The goal is to finally clear the huge backlog of solar, wind, and battery projects waiting to be built. According to a report recently released by DOE’s Lawrence Berkeley National Laboratory, nearly 2,600 gigawatts of clean energy generation and battery storage capacity are actively seeking grid interconnection.

The Transmission Interconnection Roadmap, developed by DOE’s Interconnection Innovation e-Xchange (i2X), is for all stakeholders, from transmission providers to interconnection customers to state agencies and more.

The roadmap also sets aggressive targets for interconnection improvement by 2030 and outlines tools to quickly and efficiently connect more clean energy projects to the grid.

Ultimately, the roadmap is designed to ensure the Biden administration’s goal of 100% clean electricity by 2035 is achieved.

US Secretary of Energy Jennifer M. Granholm said:

Clearing the backlog of nearly 12,000 solar, wind, and storage projects waiting to connect to the grid is essential to deploying clean electricity to more Americans. 

Through the i2X program, the Biden-Harris Administration is accelerating the interconnection process by ensuring all stakeholders have better access to data and improved standards and procedures as we seek to develop and maintain a more efficient, reliable and clean grid.

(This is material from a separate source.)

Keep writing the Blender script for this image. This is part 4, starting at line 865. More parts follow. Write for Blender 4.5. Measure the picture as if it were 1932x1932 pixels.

The Transmission Interconnection Roadmap contains four goals:

  • Increase data access, transparency, and security for interconnection. This offers solutions to improve the scope, accessibility, quality, and standardization of data on projects already in interconnection queues. It also aims to enhance the scope, timeliness, accuracy, and consistency of interconnection study models and modeling assumptions that transmission providers make available to interconnection customers.
  • Improve interconnection process and timeline. This contains solutions to improve queue management practices, affected system studies, inclusive and fair processes, and workforce development.
  • Promote economic efficiency in interconnection. This offers solutions to improve cost allocation, reduce costs to electricity consumers, enhance the coordination between transmission planning and the interconnection process, and optimize the rightsizing of transmission investment through improvements in interconnection studies.
  • Maintain a reliable, resilient, and secure grid. Includes updating technical requirements within interconnection studies, models, and tools while also improving industry interconnection standards.